Following the discussions during this international and interdisciplinary week, we had the pleasure of inviting participants, lecturers and organisers to reflect and write about their research on migration and refugee protection regimes across the world. This is how authors found co-authors and new interdisciplinary approaches, how they intensified their exchange and renewed their perspectives.
Routed Magazine and FFVT are therefore thrilled to present this special issue, a collection of articles that explore the history, laws and policies of refuge, as well as the dimensions of gender, identity and representation in displacement.
In these articles, we examine mobility regimes through various lenses. Beyond the legal and technical aspects, migration policy can be understood as an instrument of population control, by establishing who is allowed to enter and who is encouraged to leave. Refugee protection and displacement hold diverse meanings and implications across different contexts: from the histories of cross-border kinship and affinity in southern Africa to the globalised state dynamics of bordering imposed on postcolonial spaces. Moreover, the implication of different national, international and non-state actors complicates the refugee protection landscape in countries such as Jordan and Lebanon.
This issue also looks at three ongoing displacement crises: the situation of those internally displaced in Afghanistan one year after the Taliban takeover, the gendered aspects of internal displacement and refuge in Ukraine, and the temporary protection status created for Venezuelans in Colombia. We also look back in history through the story of a single mother negotiating her family’s mobility in post-World War II Europe.
Furthermore, we also examine how mobility regimes rely on specific languages that reproduce institutional ideas of what is legal or possible, often echoed in the news, where migrants are generally underrepresented and portrayed within a security frame. These representations meet the opposition of migrant vocabularies and local understandings of movement – with terms such as harga challenging the concept of ‘illegal migration’ – as well as other forms of resistance, including countermapping, memorialisation, and communicating with the families of border victims. At the same time, children of migrants often grow up among different representations of community, cultures and values, in a process that can be very enriching for diaspora youths.

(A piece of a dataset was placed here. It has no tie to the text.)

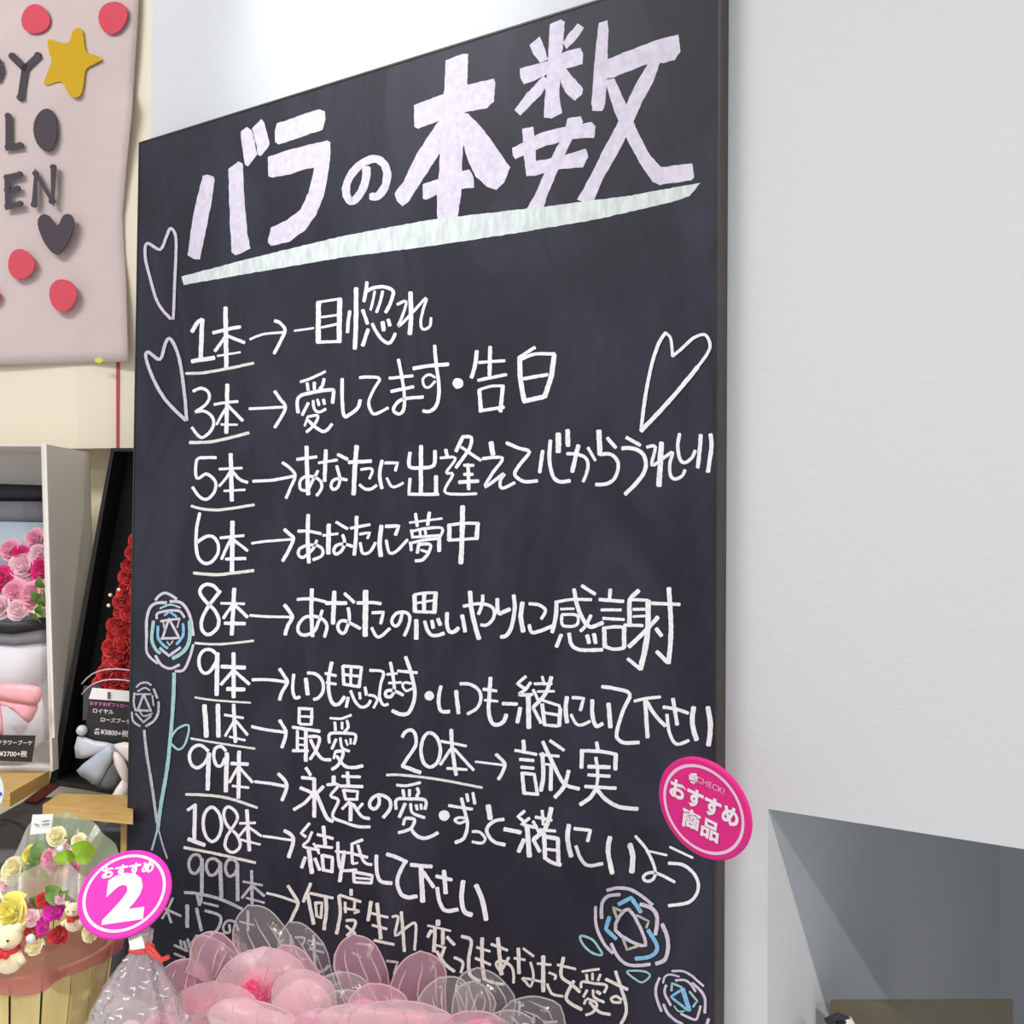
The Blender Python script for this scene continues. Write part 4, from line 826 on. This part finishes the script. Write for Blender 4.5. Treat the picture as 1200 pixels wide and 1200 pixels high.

We would like to thank the writers for sharing their research and experience through these pieces. We also want to extend our thanks to Dr Lorenz Wiese and Prof Dr Petra Bendel from FFVT for organising this collaboration, the editorial and communications teams at Routed Magazine for coordinating this issue, and particularly Shaddin Almasri for orchestrating this encounter. To all our readers – thank you for joining us for this special issue! We wish you a happy reading.